Vale à pena também a experiência de subir no teleférico da cidade que leva o corajoso turista a 4.100 metros de altitude, ou seja, acima de muitas nuvens. Além de uma vista privilegiada de toda a cidade é uma oportunidade única de entender os fracos desempenhos de times sul-americanos quando jogam nas alturas de La Paz, Quito ou principalmente Cuzco. Uma caminhada mais rápida e o ar já começa a faltar.
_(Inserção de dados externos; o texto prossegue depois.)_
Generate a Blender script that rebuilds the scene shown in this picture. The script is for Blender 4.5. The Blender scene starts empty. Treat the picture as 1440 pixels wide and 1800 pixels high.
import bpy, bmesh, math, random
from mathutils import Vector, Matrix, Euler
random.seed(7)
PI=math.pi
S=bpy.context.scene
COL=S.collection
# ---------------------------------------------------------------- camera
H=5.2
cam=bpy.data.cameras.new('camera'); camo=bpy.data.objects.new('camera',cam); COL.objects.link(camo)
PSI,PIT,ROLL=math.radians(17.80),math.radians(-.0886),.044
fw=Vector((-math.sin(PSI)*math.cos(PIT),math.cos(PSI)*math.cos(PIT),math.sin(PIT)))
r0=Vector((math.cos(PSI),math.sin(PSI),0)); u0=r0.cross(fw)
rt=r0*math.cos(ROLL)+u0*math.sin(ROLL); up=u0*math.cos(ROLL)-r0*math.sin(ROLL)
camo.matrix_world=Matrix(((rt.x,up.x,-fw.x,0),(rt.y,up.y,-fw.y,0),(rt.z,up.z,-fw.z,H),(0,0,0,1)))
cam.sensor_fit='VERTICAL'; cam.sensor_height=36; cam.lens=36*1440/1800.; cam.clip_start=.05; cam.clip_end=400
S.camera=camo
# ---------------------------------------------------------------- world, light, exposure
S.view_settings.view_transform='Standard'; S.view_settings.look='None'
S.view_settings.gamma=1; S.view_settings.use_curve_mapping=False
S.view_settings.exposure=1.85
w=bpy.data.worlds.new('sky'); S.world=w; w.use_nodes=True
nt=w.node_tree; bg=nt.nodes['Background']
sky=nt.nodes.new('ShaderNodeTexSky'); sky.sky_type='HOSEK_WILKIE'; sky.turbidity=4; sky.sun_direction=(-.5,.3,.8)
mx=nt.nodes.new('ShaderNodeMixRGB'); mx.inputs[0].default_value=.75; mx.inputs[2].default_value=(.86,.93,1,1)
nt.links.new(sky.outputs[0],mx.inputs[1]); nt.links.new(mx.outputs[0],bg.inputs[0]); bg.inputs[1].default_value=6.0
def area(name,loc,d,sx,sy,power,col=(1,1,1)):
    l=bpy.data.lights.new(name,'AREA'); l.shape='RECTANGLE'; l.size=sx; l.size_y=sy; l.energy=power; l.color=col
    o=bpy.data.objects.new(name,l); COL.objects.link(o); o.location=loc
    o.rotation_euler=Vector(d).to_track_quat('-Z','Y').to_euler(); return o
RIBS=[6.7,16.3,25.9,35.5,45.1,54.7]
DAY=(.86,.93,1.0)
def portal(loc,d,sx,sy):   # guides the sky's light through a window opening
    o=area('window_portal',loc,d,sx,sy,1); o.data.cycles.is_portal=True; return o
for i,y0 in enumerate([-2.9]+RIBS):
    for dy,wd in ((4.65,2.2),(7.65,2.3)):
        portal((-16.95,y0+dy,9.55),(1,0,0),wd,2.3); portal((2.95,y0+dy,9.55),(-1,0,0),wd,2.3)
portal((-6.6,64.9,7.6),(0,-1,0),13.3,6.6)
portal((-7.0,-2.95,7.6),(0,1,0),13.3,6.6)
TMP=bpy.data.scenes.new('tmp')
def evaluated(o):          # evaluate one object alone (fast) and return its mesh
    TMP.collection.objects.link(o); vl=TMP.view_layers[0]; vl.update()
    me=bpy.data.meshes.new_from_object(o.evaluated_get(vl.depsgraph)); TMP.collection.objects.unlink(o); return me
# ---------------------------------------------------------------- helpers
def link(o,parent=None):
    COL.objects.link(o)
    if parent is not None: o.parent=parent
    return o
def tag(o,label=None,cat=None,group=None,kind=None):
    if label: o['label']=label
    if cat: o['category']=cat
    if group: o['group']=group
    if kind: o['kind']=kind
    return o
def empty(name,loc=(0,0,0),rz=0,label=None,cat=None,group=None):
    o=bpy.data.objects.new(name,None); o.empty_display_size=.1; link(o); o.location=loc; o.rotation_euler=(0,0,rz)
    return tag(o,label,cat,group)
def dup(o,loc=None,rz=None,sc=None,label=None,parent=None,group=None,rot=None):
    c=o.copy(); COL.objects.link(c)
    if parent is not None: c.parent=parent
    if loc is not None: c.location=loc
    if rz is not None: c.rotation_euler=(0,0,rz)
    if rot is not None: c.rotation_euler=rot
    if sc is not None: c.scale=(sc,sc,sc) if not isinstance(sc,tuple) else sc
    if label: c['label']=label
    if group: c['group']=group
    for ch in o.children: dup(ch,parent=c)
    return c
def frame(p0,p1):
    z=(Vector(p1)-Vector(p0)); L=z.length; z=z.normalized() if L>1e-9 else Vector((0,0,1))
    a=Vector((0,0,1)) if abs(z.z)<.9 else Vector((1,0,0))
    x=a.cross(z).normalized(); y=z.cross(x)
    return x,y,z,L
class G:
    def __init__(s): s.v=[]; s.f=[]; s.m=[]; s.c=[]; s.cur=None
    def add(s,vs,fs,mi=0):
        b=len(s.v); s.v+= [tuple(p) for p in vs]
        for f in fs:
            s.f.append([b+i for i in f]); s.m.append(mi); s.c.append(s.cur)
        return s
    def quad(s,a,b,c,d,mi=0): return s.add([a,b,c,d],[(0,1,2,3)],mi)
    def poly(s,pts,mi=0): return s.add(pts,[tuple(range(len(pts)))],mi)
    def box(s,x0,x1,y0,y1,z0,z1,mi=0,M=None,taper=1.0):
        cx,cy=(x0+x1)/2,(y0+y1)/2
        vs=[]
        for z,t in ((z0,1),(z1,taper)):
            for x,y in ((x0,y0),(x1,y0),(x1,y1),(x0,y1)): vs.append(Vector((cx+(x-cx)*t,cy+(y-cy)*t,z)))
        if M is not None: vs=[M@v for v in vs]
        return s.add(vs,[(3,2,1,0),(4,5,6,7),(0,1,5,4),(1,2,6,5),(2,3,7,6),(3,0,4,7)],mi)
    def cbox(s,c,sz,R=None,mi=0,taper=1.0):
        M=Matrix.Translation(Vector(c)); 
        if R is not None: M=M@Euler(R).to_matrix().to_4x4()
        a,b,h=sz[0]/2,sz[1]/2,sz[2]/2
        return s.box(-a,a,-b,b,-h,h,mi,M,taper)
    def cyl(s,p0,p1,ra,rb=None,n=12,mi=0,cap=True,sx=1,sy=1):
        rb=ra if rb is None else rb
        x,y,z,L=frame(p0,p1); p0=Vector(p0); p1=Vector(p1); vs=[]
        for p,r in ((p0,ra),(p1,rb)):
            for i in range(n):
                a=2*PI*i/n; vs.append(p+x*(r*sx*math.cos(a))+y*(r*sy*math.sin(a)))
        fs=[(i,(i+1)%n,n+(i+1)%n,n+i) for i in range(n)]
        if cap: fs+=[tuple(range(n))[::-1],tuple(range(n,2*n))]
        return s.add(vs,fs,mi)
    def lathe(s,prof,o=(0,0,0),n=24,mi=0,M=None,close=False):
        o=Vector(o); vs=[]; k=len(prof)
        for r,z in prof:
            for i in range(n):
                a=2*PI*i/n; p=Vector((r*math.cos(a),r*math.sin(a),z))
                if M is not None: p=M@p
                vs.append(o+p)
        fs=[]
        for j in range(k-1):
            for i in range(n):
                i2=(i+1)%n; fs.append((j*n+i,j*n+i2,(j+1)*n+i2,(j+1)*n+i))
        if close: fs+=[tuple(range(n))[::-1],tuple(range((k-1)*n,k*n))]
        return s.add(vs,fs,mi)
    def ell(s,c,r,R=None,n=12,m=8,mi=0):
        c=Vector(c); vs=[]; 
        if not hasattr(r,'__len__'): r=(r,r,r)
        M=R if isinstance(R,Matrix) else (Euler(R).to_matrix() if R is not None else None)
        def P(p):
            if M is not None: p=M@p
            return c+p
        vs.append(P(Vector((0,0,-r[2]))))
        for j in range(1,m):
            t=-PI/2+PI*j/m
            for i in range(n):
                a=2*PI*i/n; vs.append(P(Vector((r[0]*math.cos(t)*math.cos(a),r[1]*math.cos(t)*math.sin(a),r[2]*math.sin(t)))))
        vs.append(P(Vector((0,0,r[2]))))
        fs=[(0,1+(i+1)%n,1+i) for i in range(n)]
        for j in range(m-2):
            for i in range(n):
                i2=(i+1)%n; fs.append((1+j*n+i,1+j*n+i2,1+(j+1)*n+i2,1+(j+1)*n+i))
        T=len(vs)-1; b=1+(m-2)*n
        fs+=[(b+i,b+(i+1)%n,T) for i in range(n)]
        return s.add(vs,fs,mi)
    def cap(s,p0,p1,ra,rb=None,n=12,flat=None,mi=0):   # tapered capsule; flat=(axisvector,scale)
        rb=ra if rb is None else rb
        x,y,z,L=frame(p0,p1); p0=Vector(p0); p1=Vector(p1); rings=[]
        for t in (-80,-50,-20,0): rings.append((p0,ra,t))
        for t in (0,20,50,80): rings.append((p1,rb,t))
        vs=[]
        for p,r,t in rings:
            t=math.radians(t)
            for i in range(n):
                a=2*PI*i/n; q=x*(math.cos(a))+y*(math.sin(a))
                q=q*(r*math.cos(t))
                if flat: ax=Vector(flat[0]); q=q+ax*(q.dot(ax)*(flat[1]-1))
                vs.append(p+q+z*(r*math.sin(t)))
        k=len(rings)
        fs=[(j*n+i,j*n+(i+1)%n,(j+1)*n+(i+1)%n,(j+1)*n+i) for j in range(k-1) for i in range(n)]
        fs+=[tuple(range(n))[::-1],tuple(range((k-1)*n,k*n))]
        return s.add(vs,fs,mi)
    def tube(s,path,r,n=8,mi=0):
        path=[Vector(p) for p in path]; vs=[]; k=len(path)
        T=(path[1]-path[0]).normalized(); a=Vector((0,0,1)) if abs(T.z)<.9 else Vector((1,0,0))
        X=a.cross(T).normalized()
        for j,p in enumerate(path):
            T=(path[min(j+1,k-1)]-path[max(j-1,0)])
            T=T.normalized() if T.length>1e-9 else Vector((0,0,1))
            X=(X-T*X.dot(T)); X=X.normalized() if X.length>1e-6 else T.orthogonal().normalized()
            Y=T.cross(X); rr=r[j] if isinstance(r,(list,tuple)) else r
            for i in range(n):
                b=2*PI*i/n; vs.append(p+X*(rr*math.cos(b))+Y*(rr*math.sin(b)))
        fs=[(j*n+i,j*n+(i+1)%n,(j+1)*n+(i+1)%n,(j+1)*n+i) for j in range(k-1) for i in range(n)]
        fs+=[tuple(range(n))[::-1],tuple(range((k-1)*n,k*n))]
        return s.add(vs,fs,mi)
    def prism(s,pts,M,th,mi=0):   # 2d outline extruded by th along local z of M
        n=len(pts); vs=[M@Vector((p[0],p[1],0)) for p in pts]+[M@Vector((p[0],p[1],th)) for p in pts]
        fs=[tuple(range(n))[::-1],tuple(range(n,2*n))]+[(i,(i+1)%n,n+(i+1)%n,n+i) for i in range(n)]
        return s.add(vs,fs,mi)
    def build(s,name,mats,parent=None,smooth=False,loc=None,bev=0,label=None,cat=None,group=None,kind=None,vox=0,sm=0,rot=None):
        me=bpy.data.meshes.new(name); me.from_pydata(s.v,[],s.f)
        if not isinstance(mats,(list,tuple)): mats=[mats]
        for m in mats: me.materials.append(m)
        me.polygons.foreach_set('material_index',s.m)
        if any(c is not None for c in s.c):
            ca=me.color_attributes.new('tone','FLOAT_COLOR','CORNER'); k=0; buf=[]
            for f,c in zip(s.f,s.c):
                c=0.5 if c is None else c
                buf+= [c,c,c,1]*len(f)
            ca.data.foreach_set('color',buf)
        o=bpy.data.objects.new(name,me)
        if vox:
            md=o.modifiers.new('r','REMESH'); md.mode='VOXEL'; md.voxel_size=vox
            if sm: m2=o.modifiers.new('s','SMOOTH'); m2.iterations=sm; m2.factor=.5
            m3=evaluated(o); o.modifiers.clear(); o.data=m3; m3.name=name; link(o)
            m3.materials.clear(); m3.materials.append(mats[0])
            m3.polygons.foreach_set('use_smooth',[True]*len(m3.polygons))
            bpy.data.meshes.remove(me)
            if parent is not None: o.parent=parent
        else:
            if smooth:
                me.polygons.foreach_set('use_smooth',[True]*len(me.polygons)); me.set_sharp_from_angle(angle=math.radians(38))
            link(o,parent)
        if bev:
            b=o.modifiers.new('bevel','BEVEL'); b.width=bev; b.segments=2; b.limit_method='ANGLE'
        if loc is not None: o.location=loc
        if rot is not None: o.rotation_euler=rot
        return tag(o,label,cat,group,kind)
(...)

Para completar os atrativos de Quito, é ponto obrigatório ir até o monumento do centro do mundo onde passa uma linha amarela, a tão famosa e badalada linha do Equador. Lá nessa localidade que fica nos subúrbios da capital em uma área cara e repleta de bonitas casas, pode-se fazer a experiência do ovo de Colombo e também ver a balança marcar menos quilos do que os de costume e tudo isso devido à diminuição da gravidade. Um comerciante local me disse que, quando chegaram ao local, os expedicionários franceses não contavam com a tecnologia de aparelhos como GPS e portando não sabiam exatamente onde era o ponto central do planeta, sabiam apenas que era por essa região e o monumento foi, então, construído na região do centro do mundo. Pois esse dono de um restaurante local já fez o teste com um GPS e verdadeiro centro do mundo fica em uma montanha da região visível desde o parque do centro do mundo. Seu plano era começar excursões que levariam ao “verdadeiro” centro do mundo.

Perto do parque do centro do mundo está localizada uma cratera do vulcão Pululahua habitada que é a maior do mundo. Entre montanhas e a 300 metros de profundidade 100 famílias cultivam suas hortas e vivem em um estilo extremamente pitoresco. Há energia elétrica proveniente da rodovia, mas não há sistema de águas e sinal de televisão. Uma escola abriga os mais ou menos 15 alunos e é cenário de uma história comovedora de amor ao ensino. Uma professora trabalhou nessa escola por nove anos.

Ia todos os dias de Quito até essa localidade e se via obrigada e descer diariamente os 300 metros e depois subi-los ao final das aulas. O único posto de saúde da comunidade foi fechado, pois era inútil devido à saúde de ferro de seus habitantes que jamais adoecem, pois têm uma vida extremamente saudáveis. Consomem alimentos que eles mesmos plantam sem qualquer uso de agrotóxicos, bebem água cristalina proveniente das montanhas virgens e não gastam horas em frente à televisão, pois se mantêm na lida do campo até o horário em que as nuvens tapam o vale e baixam a temperatura a zero grau. Essa mesma neblina aduba o solo e o torna muito fértil.

Atrás do povoado, passando uma montanha de 15 mil anos há uma reserva ecológica que abriga uma até pumas e ursos e que não pode ser habitada pelos humanos.
Grata surpresa gastronômica e esclarecedora de dúvidas e mitos foi Quito, uma cidade séria, fria e de poucos e bons atrativos.